Nursing students chronicle stories of Bothell fire

Jennifer Warmke, Karen BowmanUniversity of Washington Bothell nursing students have a role in helping the city of Bothell deal with a devastating downtown fire. Students in Karen Bowman’s community health classes have interviewed first responders, city officials, business owners and workers about the impact of the fire that destroyed two commercial buildings and damaged others.

Bowman, right, a lecturer in the School of Nursing and Health Studies, shared the work of her students at a booth at Saturday’s block party, marking one year since the July 22, 2016 fire. She was joined by Jennifer Warmke, the city’s emergency management coordinator.

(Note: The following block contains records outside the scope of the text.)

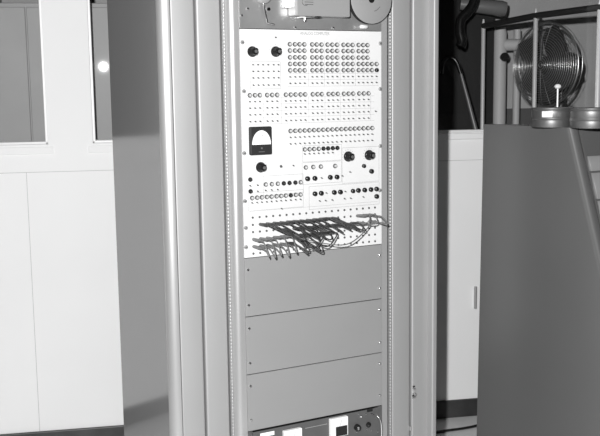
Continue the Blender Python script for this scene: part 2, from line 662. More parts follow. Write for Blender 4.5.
# panel heading
tcu = bpy.data.curves.new('heading', 'FONT')
tcu.body = 'ANALOG COMPUTER'
tcu.size = 0.0125
tcu.align_x = 'LEFT'
tob = bpy.data.objects.new('heading', tcu)
COL.objects.link(tob)
dg = bpy.context.evaluated_depsgraph_get()
tm = bpy.data.meshes.new_from_object(tob.evaluated_get(dg))
tx, tz = Q(300.5, 34.6)
wtxt = max(v.co.x for v in tm.vertices)
sc_ = (Q(330, 33)[0] - tx) / wtxt
tb = bmesh.new()
tb.from_mesh(tm)
plate.merge(tb, 1, Matrix.Translation((tx, -0.0034, tz)) @ Matrix.Rotation(PI / 2, 4, 'X') @ Matrix.Scale(sc_, 4, (1, 0, 0)))
bpy.data.objects.remove(tob)
ppart(plate, 'face_plate', ['panel', 'print', 'printd'])


def shared(items, name, make, mats_of, cap=100):
    """the nearest hundred as parts of their own, any others as one"""
    items = sorted(items, key=lambda t: t[0])
    for it in items[:cap]:
        mb = MB()
        make(mb, *it)
        ppart(mb, name, mats_of(it))
    rest = items[cap:]
    if rest:
        mb = MB()
        for it in rest:
            make(mb, *it)
        ppart(mb, name, mats_of(rest[0]), stuff=True)


YF = -0.003


def mk_lamp(mb, x, z, k):
    mb.lathe([(0.0068, 0), (0.0068, 0.003), (0.0060, 0.004)], (x, YF, z), '-Y', n=14, mi=1)
    mb.lathe([(0.0046, 0.0035), (0.0046, 0.007), (0.0034, 0.0095), (0.0012, 0.0105)], (x, YF, z), '-Y', n=14, mi=0)


def mk_button(mb, x, z, r):
    mb.lathe([(r, 0), (r, 0.006), (r * 0.8, 0.008), (r * 0.3, 0.0088)], (x, YF, z), '-Y', n=16)


def mk_toggle(mb, x, z, k):
    s = 1.0 if k == 1 else 1.8
    mb.lathe([(0.0024 * s, 0), (0.0024 * s, 0.002)], (x, YF, z), '-Y', n=8)
    mb.lathe([(0.0009 * s, 0), (0.0011 * s, 0.006)], (x, YF - 0.002, z), Vector((0, -1, -0.1)), n=6)


def mk_jack(mb, x, z):
    mb.lathe([(0.0034, 0), (0.0034, 0.0018), (0.0020, 0.0019), (0.0020, 0.0004)], (x, YF, z), '-Y', n=10)


lamps_l = [t for t in lamps if t[2] == 0]
lamps_d = [t for t in lamps if t[2] == 1]
shared(lamps_l, 'indicator_lamp', mk_lamp, lambda t: ['lens', 'bezel'])
for it in lamps_d:
    mb = MB()
    mk_lamp(mb, *it)
    tag(ppart(mb, 'dark_lamp', ['blackm', 'black']), 'dark lamp among the grey ones')
for it in buttons:
    mb = MB()
    mk_button(mb, *it)
    ppart(mb, 'push_button', 'black')
shared(toggles, 'toggle_switch', mk_toggle, lambda t: 'tog')
shared(jacks, 'patch_jack', mk_jack, lambda t: 'tog')
for (kx, ky, kr) in KN:
    x, z = Q(kx, ky)
    mb = MB()
    mb.lathe([(kr * 1.15, 0), (kr * 1.15, 0.003), (kr * 0.95, 0.005), (kr * 0.85, 0.006), (kr * 0.78, 0.020), (kr * 0.6, 0.022)], (x, YF, z), '-Y', n=20)
    # grip bar of the pointer knob
    t = bmesh.new()
    bmesh.ops.create_cube(t, size=1)
    for v in t.verts:
        v.co = Vector((v.co.x * 0.006, v.co.y * 0.02, v.co.z * kr * 1.5))
    mb.merge(t, 0, Matrix.Translation((x, YF - 0.015, z)) @ Matrix.Rotation(0.5, 4, 'Y'))
    mb.lathe([(kr * 0.35, 0), (kr * 0.35, 0.001)], (x, YF - 0.026, z), '-Y', n=12, mi=1)
    ppart(mb, 'rotary_knob', ['black', 'tog'])
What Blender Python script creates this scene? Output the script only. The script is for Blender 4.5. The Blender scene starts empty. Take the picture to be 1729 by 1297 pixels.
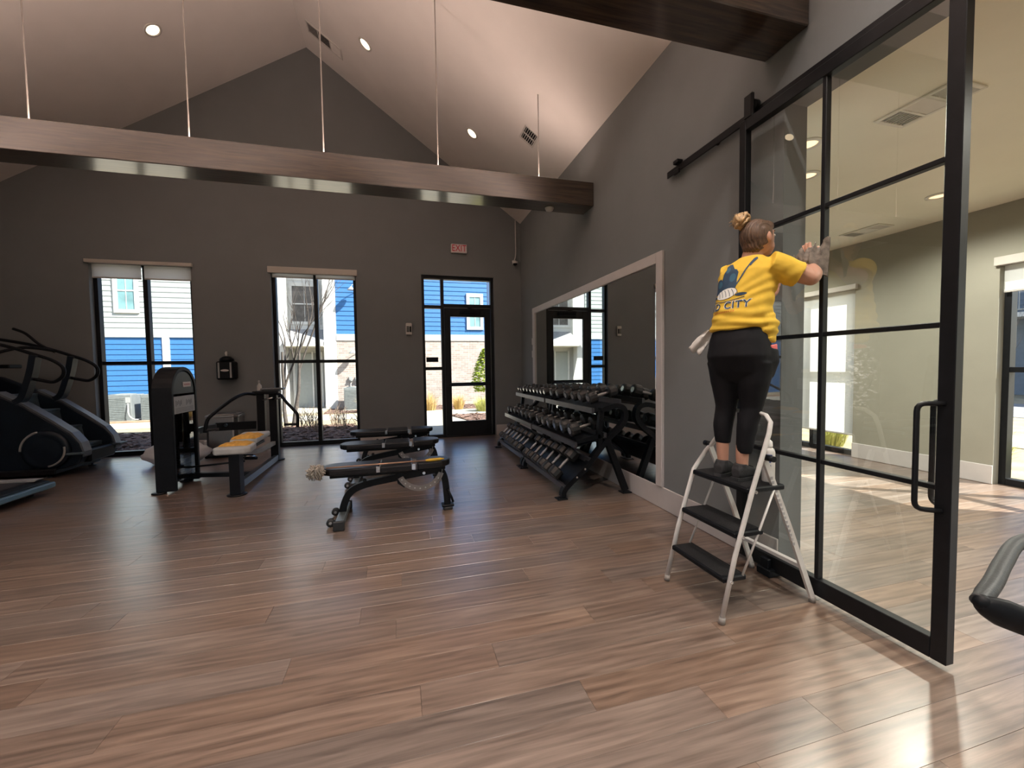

In addition to recording the interviews for a video about the psychological and social impacts of the fire, the students helped just by listening to people and giving them the opportunity to sort through their feelings, Bowman said.

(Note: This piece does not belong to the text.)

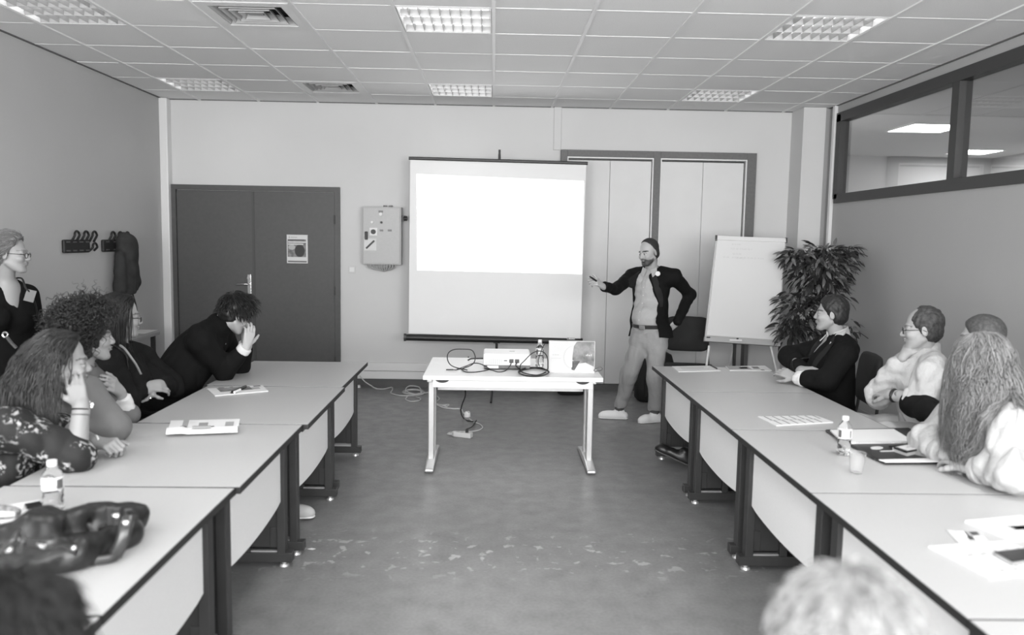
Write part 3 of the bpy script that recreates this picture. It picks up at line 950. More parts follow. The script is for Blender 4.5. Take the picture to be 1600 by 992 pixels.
for u0, u1, v in ((1143, 1157, 381), (1141, 1174, 388), (1144, 1158, 396), (1129, 1136, 401.5), (1143, 1191, 401.5), (1150, 1163, 402.5)):
    ink = MB()
    u = u0
    while u < u1:
        du = rng.uniform(2, 5)
        k = (v - 369) / (526 - 369)
        p0 = TL.lerp(BL, k).lerp(TR.lerp(BR, k), (u - (1119 - 17.5 * k)) / (109 + 5.5 * k)) + nrm * .0140
        h = rng.uniform(.010, .02)
        zig = [p0 + ux * (t * du * .0062) - uz * (h * (t * 4 % 2 - .5)) for t in (0, .25, .5, .75, 1)]
        for z_a, z_b in zip(zig[:-1], zig[1:]):
            ink.quad(z_a, z_b, z_b + uz * .003, z_a + uz * .003)
        u += du + rng.uniform(.4, 2)
    ink.build('handwriting', mat('faint_ink', .42, .8), pad)
mx = (BL + BR) / 2
MB().bb(mx.x - .055, mx.x - .03, 7.84, 7.87, .08, .95).bb(mx.x + .02, mx.x + .05, 7.84, 7.87, .08, .95).build('column', blackmet_m, fc)
MB().bb(mx.x - .03, mx.x + .02, 7.85, 7.868, .08, .95).build('column_core', mat('column_grey', .2, .4), fc)
MB().bb(mx.x - .05, mx.x + .05, 7.87, 7.90, .70, .95).build('bracket', dark_m, fc)
for a, b in ((at(1108, 540, 7.80), Vector((2.02, 7.62, .012))), (at(1204, 540, 7.80), Vector((2.88, 7.62, .012))), (Vector((mx.x, 7.86, 1.0)), Vector((mx.x, 8.35, .012)))):
    MB().tube([a, b], .011, 8).build('leg', white_m, fc)
MB().bb(mx.x - .3, mx.x + .3, 7.79, 7.86, .03, .06).bb(mx.x - .06, mx.x + .06, 7.6, 8.1, .005, .05).build('base', dark_m, fc)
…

The interviews that began in spring quarter continued with a summer quarter class and could continue in the next school year, Bowman said.

“A lot of individuals felt comforted being interviewed, being able to talk about it,” Bowman said. And it gave nurses the opportunity to exercise interpersonal skills of active listening and offering a comforting word.

Bothell fire truck

Warmke said the city welcomes the collaboration with the UW Bothell instructor and students. The interviews also gave first responders an unofficial avenue to express themselves.

“Everyone in the community is still rebuilding and working on recovery,” Warmke said. “It’s huge for them to realize that too because they’re such a big part of it.”